我が家には磯ヒヨドリが住み着いている。
この家の内見をした日から、何度か見学に来た日、こっそりと家を見に来た日もいつも磯ヒヨドリが家の庭の中を飛んでいた。
ここに住みはじめてからもいつも磯ヒヨドリがいて、朝は美しい鳴き声を聴かせてくれて、時々見える深い青い色に親近感さえ覚えていた。
普段は木の戸を3枚ざっくりと閉めるだけで隙間だらけだった倉庫も、台風に備えてぴっちりと隙間なくドアを閉めてしまった。
その後夕方に庭を見ていたら、磯ヒヨドリが2羽倉庫の向かいの2階の上に上がってずっと倉庫を見つめている姿が見えた。
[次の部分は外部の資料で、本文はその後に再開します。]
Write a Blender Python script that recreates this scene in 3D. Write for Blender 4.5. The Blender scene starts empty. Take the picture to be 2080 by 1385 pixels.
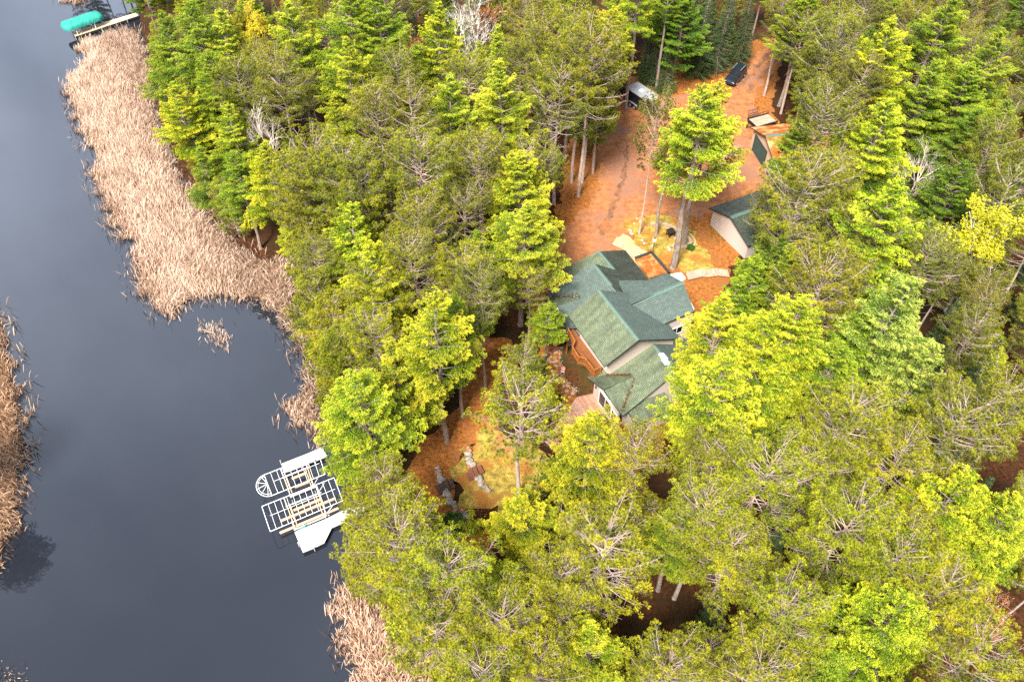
EXPOSURE = 1.55
SKY_STRENGTH = 0.085
SUN_STRENGTH = 3.9
import bpy, math, random
import numpy as np
from mathutils import Vector, Matrix

random.seed(7)
rng = np.random.default_rng(7)
scene = bpy.context.scene
COL = scene.collection
R = math.radians

# ------------------------------------------------------------------ camera
CAM_H, PITCH, FPX = 68.0, R(48), 1700.0
LAKE = -1.0
FW = np.array([0, math.cos(PITCH), -math.sin(PITCH)])
UP = np.array([0, math.sin(PITCH), math.cos(PITCH)])
RT = np.array([1.0, 0, 0])
EYE = np.array([0, 0, CAM_H])

def ray(u, v):
    return FPX * FW + (u - 1040) * RT - (v - 692.5) * UP

def at(u, v, z=0.0):
    """photo pixel (2080 wide) -> the world point at height z"""
    d = ray(u, v)
    return EYE + d * ((z - CAM_H) / d[2])

def proj(p):
    r = np.asarray(p, float) - EYE
    dep = r @ FW
    return 1040 + FPX * (r @ RT) / dep, 692.5 - FPX * (r @ UP) / dep

cam_d = bpy.data.cameras.new('camera')
cam_d.sensor_width = 36
cam_d.lens = 36 * FPX / 2080
cam_d.clip_end = 5000
cam_o = bpy.data.objects.new('camera', cam_d)
COL.objects.link(cam_o)
cam_o.location = (0, 0, CAM_H)
cam_o.rotation_euler = (R(90) - PITCH, 0, 0)
scene.camera = cam_o

# ------------------------------------------------------------------ render, world, sun
scene.render.engine = 'CYCLES'
scene.view_settings.view_transform = 'Standard'
scene.view_settings.look = 'None'
scene.view_settings.gamma = 1
scene.view_settings.exposure = EXPOSURE
scene.cycles.max_bounces = 6
scene.cycles.diffuse_bounces = 3
scene.cycles.glossy_bounces = 3
scene.cycles.transmission_bounces = 3
scene.cycles.use_denoising = False
scene.cycles.caustics_reflective = False
scene.cycles.caustics_refractive = False
scene.cycles.sample_clamp_indirect = 6

SUN_EL, SUN_AZ = R(52), R(205)      # azimuth clockwise from +Y
w = bpy.data.worlds.new('World')
scene.world = w
w.use_nodes = True
nt = w.node_tree
nt.nodes.clear()
wo = nt.nodes.new('ShaderNodeOutputWorld')
bg = nt.nodes.new('ShaderNodeBackground')
sky = nt.nodes.new('ShaderNodeTexSky')
sky.sky_type = 'NISHITA'
sky.sun_disc = False
sky.sun_elevation = SUN_EL
sky.sun_rotation = SUN_AZ
sky.dust_density = 3.0
sky.air_density = 1.0
# broken cloud cover over the sky
tc = nt.nodes.new('ShaderNodeTexCoord')
nz = nt.nodes.new('ShaderNodeTexNoise')
nz.inputs['Scale'].default_value = 2.2
nz.inputs['Detail'].default_value = 6
cr = nt.nodes.new('ShaderNodeValToRGB')
cr.color_ramp.elements[0].position = 0.35
cr.color_ramp.elements[0].color = (0.34, 0.34, 0.36, 1)
cr.color_ramp.elements[1].position = 0.65
cr.color_ramp.elements[1].color = (1, 1, 1, 1)
cl = nt.nodes.new('ShaderNodeMixRGB')
cl.blend_type = 'MULTIPLY'
cl.inputs['Fac'].default_value = 1
cl.inputs['Color2'].default_value = (6.2, 6.8, 8.0, 1)
mx = nt.nodes.new('ShaderNodeMixRGB')
mx.inputs['Fac'].default_value = 0.72
nt.links.new(tc.outputs['Generated'], nz.inputs['Vector'])
nt.links.new(nz.outputs['Fac'], cr.inputs['Fac'])
nt.links.new(cr.outputs['Color'], cl.inputs['Color1'])
nt.links.new(sky.outputs['Color'], mx.inputs['Color1'])
nt.links.new(cl.outputs['Color'], mx.inputs['Color2'])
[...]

K「あの磯ヒヨドリ、もしかしたら倉庫の中に巣があるのかもしれないね。さっき倉庫の戸をぴっちり閉めてしまったから入らなくなって困っているのかな?」
僕は庭に出て倉庫の戸を確認しに行った。台風の風や雨を気にすると、倉庫の戸は隙間なく閉めた方がいいけど、磯ヒヨドリが巣に戻れずに雨晒しになるのは耐えられない。
閉めた戸の隙間に下に落ちていた石を無理やり組み込み、なんとか隙間を作ってみる。6センチくらい空いた隙間から磯ヒヨドリが入ることが出来るのかわからないけれども、これで無事に巣に戻って欲しいと思う。
僕たちはこの家で、Kと海と3人で暮らしているつもりでいたけれど、この家の周りで一緒に暮らしている鳥たちも、ヤモリたちも、みんなが安全にこの台風を乗り切ってくれることを今は願うばかりだ。